Zoo officials said he was in his late 40s and for most of his life, had been a part of the Goualougo Triangle Ape Project, an organization dedicated to the preservation of Congo Basin wildlife.
The Cincinnati Zoo has supported the project for decades, officials said.
In 2018, The Enquirer accompanied Cincinnati Zoo officials to a 100-square-mile region in the southern part of the Nouabalé-Ndoki National Park in the Republic of Congo, which habituated gorillas and chimpanzees call home. Kingo was one of those gorillas.
“Habituated” means the animals become comfortable with the presence of humans so researchers can study them.
Kingo was referred to affectionately as the “million-dollar gorilla,” because that’s what preservationists believed it cost to habituate him. It took at least a decade to do so.
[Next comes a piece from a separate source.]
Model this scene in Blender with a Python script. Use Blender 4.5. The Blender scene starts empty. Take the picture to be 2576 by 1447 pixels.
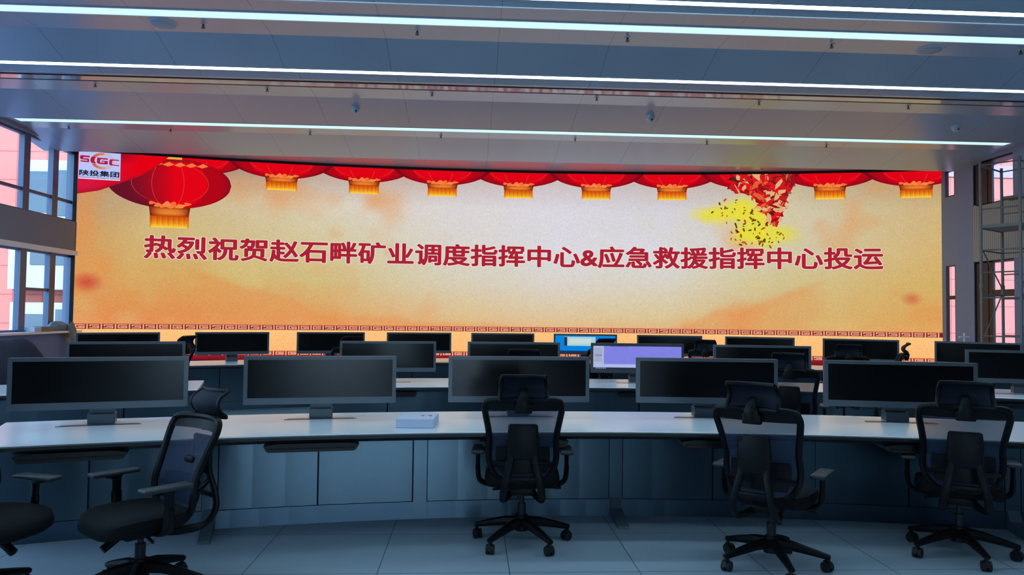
import bpy, bmesh, math, random
from mathutils import Vector, Matrix

S = bpy.context.scene
C = S.collection
PI = math.pi
def R(d): return math.radians(d)

# ------------------------------------------------------------------ camera
psi, th, rho = R(3.1), R(2.0866), 0.01165
f0 = Vector((math.sin(psi), math.cos(psi), 0)); r0 = Vector((math.cos(psi), -math.sin(psi), 0)); zz = Vector((0, 0, 1))
fw = f0*math.cos(th) + zz*math.sin(th); up = -f0*math.sin(th) + zz*math.cos(th)
rt = r0*math.cos(rho) + up*math.sin(rho); uu = up*math.cos(rho) - r0*math.sin(rho)
cam = bpy.data.objects.new('camera', bpy.data.cameras.new('camera'))
C.objects.link(cam); S.camera = cam
m3 = Matrix((rt, uu, -fw)).transposed()
cam.matrix_world = Matrix.Translation((0, 0, 1.55)) @ m3.to_4x4()
cam.data.sensor_fit = 'HORIZONTAL'; cam.data.sensor_width = 36; cam.data.lens = 1870/2576*36
cam.data.clip_end = 400

# ------------------------------------------------------------------ sky, sun, exposure
w = bpy.data.worlds.new('sky'); S.world = w; w.use_nodes = True
nt = w.node_tree; nt.nodes.clear()
tcw = nt.nodes.new('ShaderNodeTexCoord'); spw = nt.nodes.new('ShaderNodeSeparateXYZ'); nt.links.new(tcw.outputs['Generated'], spw.inputs[0])
rw = nt.nodes.new('ShaderNodeValToRGB'); nt.links.new(spw.outputs[2], rw.inputs[0])
rw.color_ramp.elements[0].position = 0.0; rw.color_ramp.elements[0].color = (.62, .84, 1.0, 1)
rw.color_ramp.elements[1].position = 0.7; rw.color_ramp.elements[1].color = (.22, .46, .95, 1)
bgn = nt.nodes.new('ShaderNodeBackground'); bgn.inputs['Strength'].default_value = 5.5
wo = nt.nodes.new('ShaderNodeOutputWorld')
nt.links.new(rw.outputs[0], bgn.inputs[0]); nt.links.new(bgn.outputs[0], wo.inputs[0])
sun = bpy.data.objects.new('sun', bpy.data.lights.new('sun', 'SUN')); C.objects.link(sun)
sun.data.energy = 5.5; sun.data.angle = R(0.5); sun.data.color = (.96, .98, 1)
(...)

“It’s a hard process,” Dave Morgan, a research fellow at the Lincoln Park Zoo, previously told The Enquirer about habituating gorillas. “People oftentimes get bitten. It’s scary. It’s stressful for the gorillas. It’s stressful for the humans doing it. But we’ve come up with techniques to mitigate that stress and the guys over the long term have learned how to interact with the apes.”